By Brian D. O'Leary
The O'Leary Review
September 2, 2025
Edmund Burke's England was indeed lovely, and his wisdom about our capacity for love of country seems cruelly prophetic today. When the Anglo-Irish statesman penned Reflections on the Revolution in France, he understood that a nation's character-its "distinct system of manners" -must undergird any lasting affection for the homeland. Yet here we stand, citizens of a republic whose vast beauty cannot disguise its withered soul.
The modern American condition is most clearly revealed in our degraded political vocabulary. When every political disagreement becomes "fascist," for example, we witness not merely semantic inflation but the collapse of serious discourse itself.
Consider the scholarly consensus: Stanley Payne, the foremost authority on European fascism, observed in his seminal 1980 work, Fascism: Comparison and Definition, that "fascism is probably the vaguest of contemporary political terms". Ernst Nolte developed his "fascist minimum" -antimarxism, antiliberalism, anticonservatism, the leadership principle, a party army, and totalitarian aims.
Paul Gottfried, editor of Chronicles, notes that fascism "now stands for a host of iniquities that progressives, multiculturists, and libertarians all oppose, even if they offer no single, coherent account of what they're condemning."
The absurdity reaches its apex when Hollywood scribes have baseball strikeouts declared "fascist," like Crash Davis did in Bull Durham.
What about the black-clad urban vandals calling themselves "Antifa" torching American cities while claiming to fight fascism? These costumed revolutionaries, responsible for billions in property damage, have transformed anti-fascism into a performance of adolescent rebellion.

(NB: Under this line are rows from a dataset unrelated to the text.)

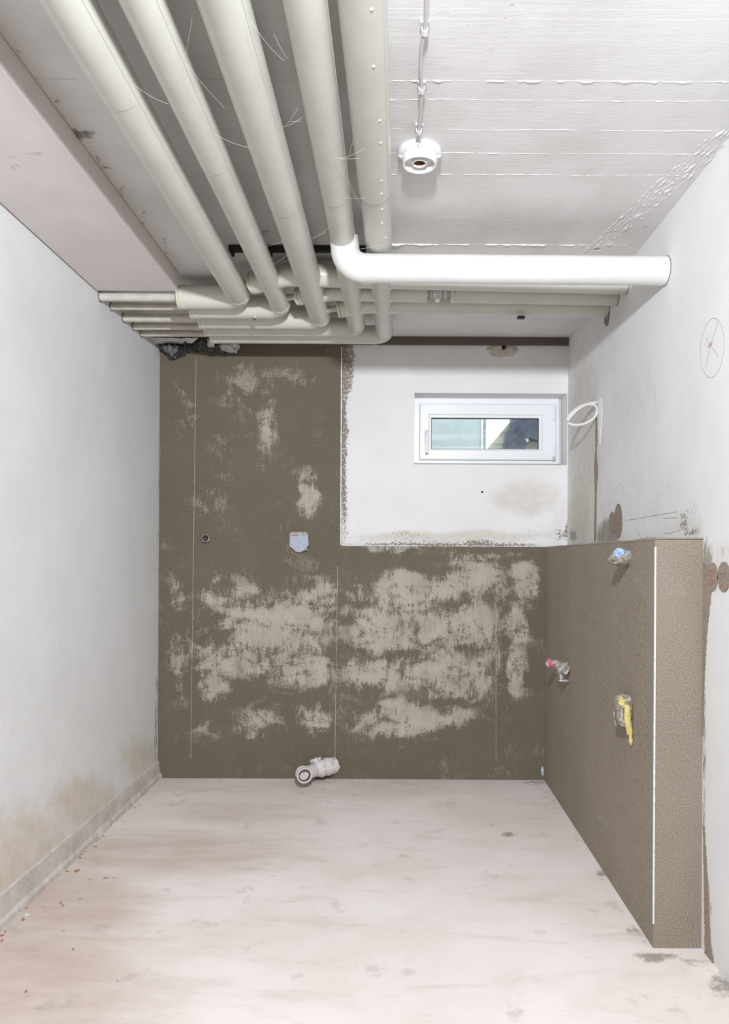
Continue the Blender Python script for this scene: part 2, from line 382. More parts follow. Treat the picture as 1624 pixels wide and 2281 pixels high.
# back wall with the window recess
WXA, WXB = at(923, 960, DW).x, XR-.004
WZA, WZB = at(1080, 1035, DW).z, at(1080, 876, DW).z
u0 = XR-XL+.2
hole = ((WXA-XL+.1)/u0, (WXB-XL+.1)/u0, WZA/(H+.1), WZB/(H+.1))
bw_a = blobmask([(1170, 1110, 90, 45, .75, .5), (1000, 1195, 250, 14, .9, .6), (1245, 1150, 25, 60, .5, .6), (820, 860, 12, 30, .2)], toY(DW))
bw_b = blobmask([(765, 1000, 12, 240, 1.1, .5), (768, 1000, 24, 240, .62, .6), (770, 820, 22, 90, 1.1, .5), (1000, 1212, 270, 7, 1.1, .5), (1000, 1200, 270, 20, .70, .6), (900, 1190, 60, 14, .8, .5), (1200, 1185, 70, 26, .68, .6), (790, 1150, 22, 60, .62, .7), (785, 850, 20, 60, .5, .7), (900, 1180, 130, 24, .52, .7), (1180, 1175, 90, 34, .5, .7), (1247, 1195, 22, 20, .9, .6), (1010, 1140, 200, 40, .34, .8), (800, 1100, 20, 90, .36, .8), (1262, 1185, 4, 30, 1.1)], toY(DW))
wb = surface('wall_back', (XL-.1, DW, 0), (u0, 0, 0), (0, 0, H+.1), 160, 130, {'a': bw_a, 'b': bw_b}, M_back, (0, .30, 0), [hole]); wb['kind'] = 'structure'
surface('wall_front', (XL-.1, YB, 0), (u0, 0, 0), (0, 0, H+.1), 4, 4, {}, M_left, (0, -.15, 0))['kind'] = 'structure'
ce_a = blobmask([(190, 300, 40, 12, .8, .5), (155, 262, 30, 6, .7), (235, 370, 20, 8, .7), (590, 520, 14, 18, .6), (1330, 556, 18, 5, .8), (1440, 505, 14, 6, .8), (600, 470, 14, 20, .5), (640, 360, 20, 6, .35)]
                + [(30+k*48, 108+k*62, 9, 30, .62, .7) for k in range(8)], toZ(H))
ce_b = blobmask([(200, 250, 330, 330, .5, .8), (650, 300, 180, 300, .8, .7), (450, 610, 120, 60, .7, .7)], toZ(H))
ce_c = blobmask([(1400, 540, 80, 30, .8, .5)]+[(1330+k*42, 548-k*40, 46, 30, .5, .6) for k in range(8)], toZ(H))
ce = surface('ceiling', (XL-.1, YB-.1, H), (u0, 0, 0), (0, DW+.2-YB, 0), 100, 220, {'a': ce_a, 'b': ce_b, 'c': ce_c}, M_ceil, (0, 0, .12)); ce['kind'] = 'structure'
# formwork fins: little jagged ridges of cement between the shuttering boards
def fin(bm, p0, p1, h, wdt, seed, step=.005, jag=.6, wav=1.0):
    p0, p1 = Vector(p0), Vector(p1); L = (p1-p0).length; n = int(L/step); d = (p1-p0).normalized(); s = Vector((-d.y, d.x, 0))
    prev = None
    for i in range(n+1):
        t = i*step; q = p0+d*t
        k = 0.45+0.75*noise.noise(Vector((t*3, seed, 0)))+jag*noise.noise(Vector((t*22, seed, 4)))+jag*.5*noise.noise(Vector((t*70, seed, 9)))
        k = max(0.06, k); off = wav*(.004*noise.noise(Vector((t*5, seed, 2)))+.002*noise.noise(Vector((t*40, seed, 6))))
        a = bm.verts.new(q+s*(off-wdt)+Vector((0, 0, .002))); b_ = bm.verts.new(q+s*(off+.001*k)+Vector((0, 0, -h*k))); c_ = bm.verts.new(q+s*(off+wdt*.6)+Vector((0, 0, .002)))
        if prev: bm.faces.new((prev[0], a, b_, prev[1])); bm.faces.new((prev[1], b_, c_, prev[2]))
        prev = (a, b_, c_)
bm = B()
for i, (py, h) in enumerate([(-60, .003), (20, .0003), (42, .0003), (180, .0036), (223, .0018), (289, .0014), (341, .0015), (389, .0019), (545, .0044), (700, .001)]):
    y = onz(1200, py, H).y
    fin(bm, (XL+.3, y, H), (XR-.06, y, H), h, .0015, i*7.3, step=.003, jag=1.1)
for k in range(6):
    fin(bm, onz(1300+k*8, 560, H), onz(1628+k*8, 262+k*4, H), .0024, .006, 50+k, .004, 2.2, 4.0)
obj('formwork_fin', bm, M_ceil, ce)
# dark joint strip on top of the back wall
bm = B(); box(bm, (-.62, DW-.016, at(1100, 768, DW-.016).z), (XR-.001, DW-.0005, H-.0005), .002)
obj('trim_1', bm, M_strip)['kind'] = 'structure'
# ---------------------------------------------------------------- plaster on the back wall
XB = at(761, 1000, DP).x
pl = [(600, 960, 22, 90, .62, .6), (690, 1095, 34, 48, .95, .5), (540, 890, 60, 70, .42, .7), (640, 840, 70, 30, .40, .7), (500, 1010, 40, 60, .35, .7), (470, 1120, 40, 40, .32, .7), (400, 900, 24, 90, .30, .7),
      (620, 1420, 190, 130, .62, .5), (930, 1440, 170, 190, .62, .5), (1080, 1400, 90, 170, .62, .5), (480, 1330, 36, 60, .75, .5), (545, 1300, 40, 40, .78, .5), (600, 1390, 140, 60, 1.0, .5), (700, 1330, 60, 50, .95, .5), (520, 1470, 90, 50, .95, .5), (680, 1470, 60, 70, 1.0, .5), (480, 1530, 40, 40, .9, .5),
      (900, 1320, 130, 50, .95, .5), (1040, 1280, 80, 50, .95, .5), (900, 1400, 140, 46, 1.05, .4), (1050, 1400, 60, 60, 1.05, .4), (880, 1500, 120, 44, 1.0, .4), (1030, 1510, 70, 50, .95, .5), (880, 1600, 110, 40, .9, .5), (1020, 1600, 60, 30, .7, .5),
      (1160, 1300, 40, 50, .95, .4), (1150, 1400, 36, 40, 1.0, .4), (1155, 1500, 34, 50, 1.0, .4), (700, 1610, 44, 36, .8, .5), (560, 1610, 70, 26, .65, .6), (400, 1480, 22, 90, .6, .6), (395, 1340, 18, 60, .5, .6), (850, 1225, 90, 9, .8, .5), (1080, 1232, 90, 8, .9, .5), (460, 1625, 30, 20, .5),
      (590, 1555, 80, 30, -.8, .6), (620, 1285, 90, 22, -.6, .6), (470, 1390, 20, 40, -.5, .6), (850, 1262, 180, 12, -.7, .6), (900, 1558, 170, 7, -.45, .7), (880, 1455, 330, 5, -.3, .7), (700, 1350, 320, 5, -.25, .7), (540, 1500, 14, 50, -.5, .6), (800, 1390, 60, 6, -.4, .7), (1130, 1400, 10, 160, -.5, .7)]
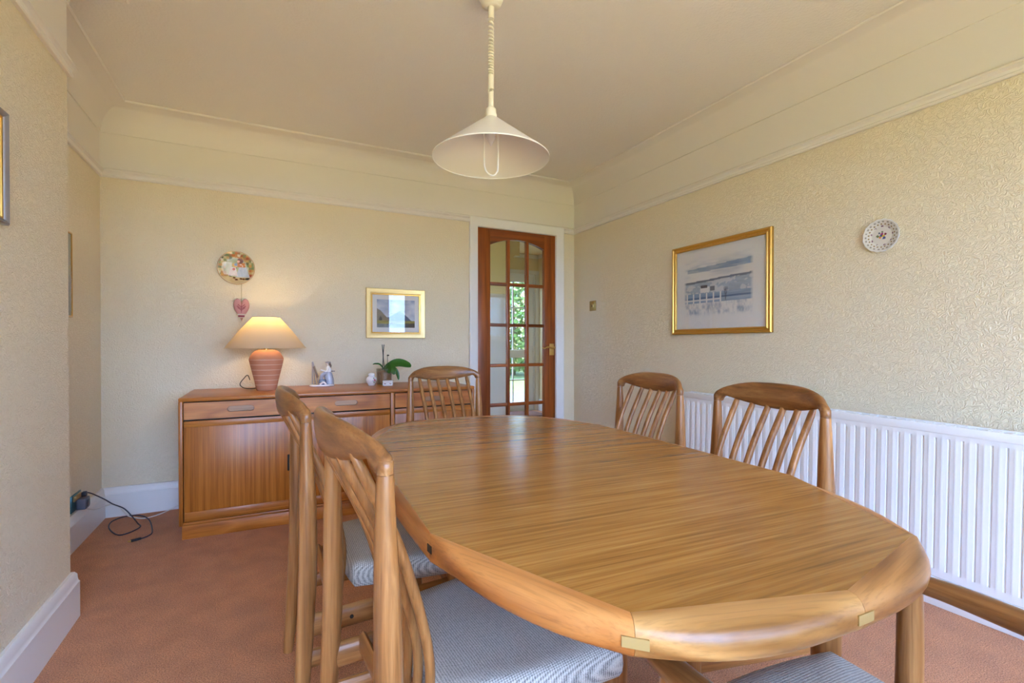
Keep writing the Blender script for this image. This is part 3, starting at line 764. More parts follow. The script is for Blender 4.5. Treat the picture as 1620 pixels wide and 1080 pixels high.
def cup_door(xa, xb, pull=None):
    d = finish(BX((xa, SY0 + 0.004, 0.145), (xb, SY0 + 0.022, 0.600), 0.001), 'door', 'teak_side', sb, grain='z')
    for za, zb_ in ((0.0955, 0.1445), (0.6005, 0.6325)): finish(BX((xa, SY0 + 0.003, za), (xb, SY0 + 0.022, zb_), 0.0015), 'door_rail', 'teak_side', d, grain='x')
    if pull: finish(BX((pull - 0.009, SY0 + 0.002, 0.312), (pull + 0.009, SY0 + 0.010, 0.408), 0.004), 'pull_recess_shade', 'gap_shade', d)  # solid dark block; the recess's shade is put into its colour
cup_door(SX0 + 0.0245, 0.137, 0.103); cup_door(0.143, 0.6860, 0.178); cup_door(0.7170, SX1 - 0.0245, 0.760)

# ------------------------------------------------------------------ things on the sideboard
lamp = thing('table_lamp', 'lit table lamp with ribbed terracotta base and cream cone shade', 'lamp', (-0.012, 3.40, SZ))
prof = [(0, 0), (0.056, 0), (0.058, 0.004), (0.066, 0.05), (0.080, 0.11), (0.093, 0.165), (0.0975, 0.188), (0.0975, 0.196), (0.092, 0.212), (0.078, 0.234), (0.062, 0.246), (0.040, 0.252), (0.0, 0.252)]
bm = bmesh.new(); lathe(bm, prof, 40); bs = finish(bm, 'base', 'terracotta', lamp, smooth=50)
def rad_at(z):
    for (r1, z1), (r2, z2) in zip(prof[1:], prof[2:]):
        if z1 <= z <= z2: return r1 + (r2 - r1) * (z - z1) / max(z2 - z1, 1e-6)
    return 0.09
for z in (0.035, 0.064, 0.095, 0.128, 0.160, 0.190):
    bm = bmesh.new(); r_ = rad_at(z) + 0.0008
    lathe(bm, [(r_ - 0.003, -0.0018), (r_, -0.0018), (r_, 0.0018), (r_ - 0.003, 0.0018), (r_ - 0.003, -0.0018)], 40, center=(0, 0, z)); finish(bm, 'band', 'terra_band', bs)
bm = bmesh.new(); tube(bm, [(0, 0, 0.250), (0, 0, 0.335)], 0.014, 12); finish(bm, 'lamp_holder', 'brass', lamp)
bm = bmesh.new(); lathe(bm, [(0, 0.0), (0.014, 0.002), (0.026, 0.03), (0.030, 0.055), (0.022, 0.078), (0, 0.088)], 20, center=(0, 0, 0.335)); finish(bm, 'bulb', 'bulb_frost', lamp)
bm = bmesh.new(); z0_, z1_ = 0.262, 0.456
rings = [[(r_ * cos(2 * pi * k / 56), r_ * sin(2 * pi * k / 56), z) for k in range(56)] for r_, z in [(0.231, z0_), (0.1935, z0_ + 0.0485), (0.1485, z0_ + 0.110), (0.076, z1_), (0.0745, z1_), (0.147, z0_ + 0.109), (0.192, z0_ + 0.047), (0.2295, z0_)]]
ringbridge(bm, rings, cap=False, loop=True); sh = finish(bm, 'shade', 'lamp_fabric', lamp, smooth=40)
bm = bmesh.new(); lathe(bm, [(0.0735, -0.003), (0.0775, -0.003), (0.0775, 0.003), (0.0735, 0.003), (0.0735, -0.003)], 40, center=(0, 0, z1_)); finish(bm, 'rim', 'porcelain_grey', sh)
bm = bmesh.new(); tube(bm, [(-0.0745, 0, z1_ - 0.004), (0.0745, 0, z1_ - 0.004)], 0.0015, 6); tube(bm, [(0, -0.0745, z1_ - 0.004), (0, 0.0745, z1_ - 0.004)], 0.0015, 6); finish(bm, 'spider', 'brass', sh)
bm = bmesh.new(); tube(bm, spline([(-0.055, 0.02, 0.012), (-0.09, 0.06, 0.006), (-0.13, 0.08, 0.012), (-0.150, 0.10, 0.035), (-0.128, 0.14, 0.070), (-0.11, 0.18, 0.085), (-0.10, 0.262, 0.05)], 6), 0.0028, 8); finish(bm, 'flex', 'stem_dark', lamp)
pl_ = bpy.data.lights.new('lamp_bulb_light', 'POINT'); pl_.energy = 4.6; pl_.color = (1.0, 0.72, 0.38); pl_.shadow_soft_size = 0.035
po = bpy.data.objects.new('lamp_bulb_light', pl_); COL.objects.link(po); po.parent = lamp; po.location = (0, 0, 0.405)
MAT['bulb_lit'] = plain('bulb_lit', (1, 0.9, 0.7), 0.4, emit=((1.0, 0.80, 0.50), 4.0))
for c in lamp.children:
    if c.name.startswith('bulb'): c.data.materials[0] = MAT['bulb_lit']

# porcelain figurine
fg = thing('figurine', 'porcelain figurine of a seated painter at an easel', 'figurine', (0.325, 3.52, SZ), 0)
bm = bmesh.new(); lathe(bm, [(0, 0), (0.072, 0), (0.080, 0.004), (0.080, 0.010), (0.074, 0.014), (0, 0.014)], 32)
for v in bm.verts: v.co.y *= 0.7
finish(bm, 'base', 'porcelain', fg)
for a, b in (((-0.062, -0.010, 0.012), (-0.060, 0.004, 0.165)), ((-0.022, -0.016, 0.012), (-0.056, 0.004, 0.160)), ((-0.040, 0.036, 0.012), (-0.058, 0.006, 0.168))):
    bm = bmesh.new(); tube(bm, [a, b], 0.0042, 8); finish(bm, 'easel_leg', 'porcelain_grey', fg)
bm = bmesh.new(); box(bm, (-0.003, -0.030, -0.040), (0.003, 0.030, 0.040), 0.001); bm.transform(Matrix.Translation((-0.040, -0.008, 0.100)) @ Matrix.Rotation(R(-18), 4, 'Y') @ Matrix.Rotation(R(-12), 4, 'Z')); finish(bm, 'canvas', 'porcelain_brown', fg)
bm = bmesh.new(); rings = []
for z, rx, ry, cx in [(0.012, 0.028, 0.026, 0.048), (0.045, 0.029, 0.026, 0.046), (0.075, 0.028, 0.024, 0.040), (0.092, 0.022, 0.020, 0.040), (0.097, 0.016, 0.015, 0.044)]:
    rings.append([(cx + rx * cos(2 * pi * k / 18) * (1 + 0.05 * cos(6 * pi * k / 9)), ry * sin(2 * pi * k / 18), z) for k in range(18)])
ringbridge(bm, rings); tube(bm, spline([(0.040, -0.004, 0.080), (0.015, -0.010, 0.086), (-0.004, -0.014, 0.066), (-0.006, -0.014, 0.020)], 5), 0.0125, 10); finish(bm, 'skirt', 'porcelain_blue', fg)
bm = bmesh.new(); rings = []
for z, rx, ry, cx in [(0.092, 0.015, 0.014, 0.046), (0.108, 0.015, 0.014, 0.044), (0.124, 0.016, 0.017, 0.041), (0.134, 0.010, 0.012, 0.040), (0.142, 0.005, 0.005, 0.039)]:
    rings.append([(cx + rx * cos(2 * pi * k / 16), ry * sin(2 * pi * k / 16), z) for k in range(16)])
ringbridge(bm, rings); finish(bm, 'blouse', 'porcelain', fg)
bm = bmesh.new(); bmesh.ops.create_uvsphere(bm, u_segments=16, v_segments=12, radius=0.0125, matrix=Matrix.Translation((0.037, 0, 0.150))); hd = finish(bm, 'head', 'porcelain_skin', fg, smooth=80)
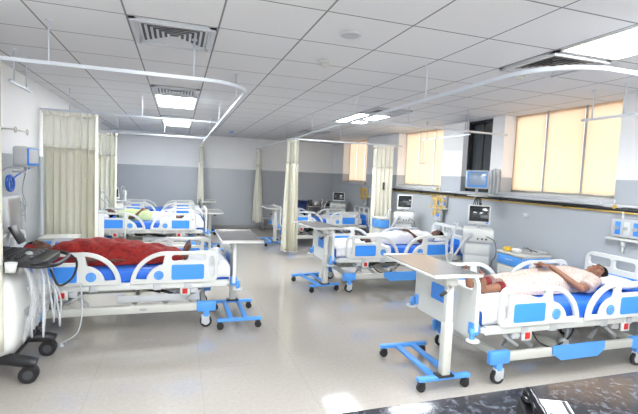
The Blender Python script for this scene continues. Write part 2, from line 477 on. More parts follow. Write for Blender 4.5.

As former soccer star Alexi Lalas observed, this "strange self-loathing of country" manifests across cultural sectors-music, fashion, politics-wherever Americans have learned to despise the civilization that shelters them.
The weaponization of "fascist" as a political cudgel reached its nadir during the Dobbs decision, when returning abortion law to the states-the very essence of federalism-was branded authoritarian. Here we witness the inversion Burke warned against: legitimate constitutional processes become tyrannical while actual lawlessness masquerades as resistance.
This linguistic corruption serves a deeper purpose within what Michael Rechtenwald calls the "welfare-warfare state." Writing in Chronicles, the former NYU professor and 2024 Libertarian presidential candidate identified the vicious cycle that sustains our national decline:
Social welfare only increases that which it putatively aims to eradicate: poverty, illness, homelessness, and so on. This is both logically deducible and empirically verifiable. Meanwhile, social welfare feeds state power and enables its warfare by placating those it disempowers, both the payers and the payees of the state's pretended largesse.
The political class requires this manufactured crisis of language because it obscures their fundamental betrayal of the common good. When a failed presidential candidate branded half the electorate a "basket of deplorables" -calling them "racist, sexist, homophobic, xenophobic, and Islamophobic" -before labeling them "irredeemable" bigots, she revealed the contempt our ruling class holds for ordinary Americans.
This was no gaffe but calculated cruelty, repeated across multiple venues as a deliberate strategy to dehumanize political opposition.
The more profound tragedy lies not in the elite's hatred-that was always predictable-but in the response it provokes. Too many Americans have internalized this contempt, becoming active participants in their own cultural demolition. They mistake submission to fashionable causes for moral sophistication, trading their birthright for the fleeting approval of those who despise them.
Yet Burke's insight cuts both ways. If character corruption makes love of country impossible, then character restoration becomes the prerequisite for national renewal. This requires what Rechtenwald calls "principled opposition" -the courage to reject the welfare-warfare state's seductions and reclaim the habits of self-governance that once made America lovely.
The path forward demands what previous generations called civic virtue: the willingness to shoulder responsibility for our communities rather than outsourcing our duties to distant bureaucracies. It means choosing the difficult work of local engagement over the easy pleasure of national outrage.
Most importantly, it requires recognizing that the corruption of our public language reflects the corruption of our private character-and that both can be restored by citizens willing to speak truth in their own neighborhoods.
Burke understood that civilizations die from within long before external enemies deliver the fatal blow. There is a stark choice remaining: restore the loveliness that merits love, or watch the country become unworthy of either affection or its children's inheritance.
The hour grows late, but it is not yet midnight.